Asked to check off all the ways they get their names for e-mail prospecting, the largest group of overall respondents by far (73%) said they came directly from the prospects themselves via newsletter registrations and other opt-ins—beating the second most common response, third-party-owned opt-in lists, by a very wide margin (23.4%). Slightly more than 21% of the general response group said they get names for e-mail prospecting from purchased lists, while only 9% said they use names acquired through automatic e-mail harvesting.

For the most part, these proportions held for both B-to-C and B-to-B respondents, and for companies in all three annual revenue categories: those with sales of $5 million or less last year, sales of $5 million to $49.9 million, and those with sales of more than $50 million. The responses were also similar among the industry verticals responding to the survey (manufacturers, service providers, media publishers, communications & utilities and associations and non-profit groups).

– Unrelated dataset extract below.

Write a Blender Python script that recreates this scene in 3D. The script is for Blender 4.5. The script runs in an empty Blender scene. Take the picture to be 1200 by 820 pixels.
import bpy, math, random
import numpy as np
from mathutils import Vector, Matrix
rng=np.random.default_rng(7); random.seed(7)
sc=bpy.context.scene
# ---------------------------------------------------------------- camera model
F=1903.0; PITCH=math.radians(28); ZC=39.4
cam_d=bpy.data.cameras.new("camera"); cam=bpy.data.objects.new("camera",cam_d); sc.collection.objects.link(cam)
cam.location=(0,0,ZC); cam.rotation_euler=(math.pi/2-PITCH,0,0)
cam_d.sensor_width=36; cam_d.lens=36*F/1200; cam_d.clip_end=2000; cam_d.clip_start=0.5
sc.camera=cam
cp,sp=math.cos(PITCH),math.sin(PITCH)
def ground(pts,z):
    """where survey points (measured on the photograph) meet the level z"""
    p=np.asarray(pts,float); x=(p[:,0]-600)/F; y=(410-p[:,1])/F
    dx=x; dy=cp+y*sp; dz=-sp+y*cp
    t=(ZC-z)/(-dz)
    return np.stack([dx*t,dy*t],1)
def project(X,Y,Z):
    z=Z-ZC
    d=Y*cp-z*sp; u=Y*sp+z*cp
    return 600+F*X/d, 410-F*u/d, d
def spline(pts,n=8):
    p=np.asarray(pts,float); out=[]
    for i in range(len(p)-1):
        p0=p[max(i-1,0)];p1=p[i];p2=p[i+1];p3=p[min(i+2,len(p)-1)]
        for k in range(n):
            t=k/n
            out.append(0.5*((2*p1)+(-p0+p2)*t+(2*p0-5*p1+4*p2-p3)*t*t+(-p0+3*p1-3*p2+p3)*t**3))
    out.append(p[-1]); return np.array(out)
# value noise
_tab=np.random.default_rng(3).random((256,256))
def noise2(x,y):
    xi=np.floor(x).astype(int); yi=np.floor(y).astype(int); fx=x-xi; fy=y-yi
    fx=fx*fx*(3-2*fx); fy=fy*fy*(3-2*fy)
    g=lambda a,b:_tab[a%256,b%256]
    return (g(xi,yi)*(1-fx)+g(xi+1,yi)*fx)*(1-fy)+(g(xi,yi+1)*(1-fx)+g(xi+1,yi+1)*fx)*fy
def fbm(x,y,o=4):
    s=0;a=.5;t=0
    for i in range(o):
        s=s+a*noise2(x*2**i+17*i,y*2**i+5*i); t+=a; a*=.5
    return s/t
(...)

There was one significant outlier: respondents from the banking and financial services sector reported that they were much less likely than average (59%) to acquire names for e-mail prospecting from newsletter registrations and other direct consumer sign-ups and more likely than average to rent third-party lists (33.3%) and to purchase lists outright (about 28%).

Chief Marketer also asked those who are currently using e-mail for prospecting to break out their tactics, and the results suggest a willingness to try both broad, undifferentiated mailings and more tailored communications. The majority (61%) said they use targeted mailings customized by some information acquired about the recipient. But almost as many (55.8%) said they have used mass e-mail blasts. Only about 38% of the total response said they send out single message triggered by user behavior. Again, those proportions largely held no matter what the business type, size or industry segment.

Those who told Chief Marketer they don’t use e-mail for acquiring customers reported that they were deterred from doing so by three obstacles, in almost equal proportions. Almost 33% said they did not use e-mail for prospecting because of a lack of available names for mailing, while 32% said they didn’t use the e-mail channel for generating leads because their prospects don’t want to be contacted that way. And almost the same number of respondents (31.8%) said their companies shied away from prospecting via e-mail out of fear of earning a “spammer” label from either customers or service providers.

Only 15% said they were held back from e-mail prospecting by a lack of expertise, while 14.5%% said the cost of e-mail prospecting was too high for the promised return on investment.

Finally, we asked how many of those polled were making their e-mail communications shareable within social networks, to leverage the lead-gen potential within their opt-ins’ social groups. The data indicates a relatively strong intention to investigate this tactic in 2010. While only 22% of respondents currently make any of their e-mail communications shareable to social networks such as Facebook, MySpace or Twitter, 31.6% said that they plan to implement an e-mail/social networking link this year.

If they indeed follow through on the plan to integrate e-mail and social media, that will more than counterbalance the 43% of respondents who said they have not used shareable e-mail and do not plan to use it in 2010.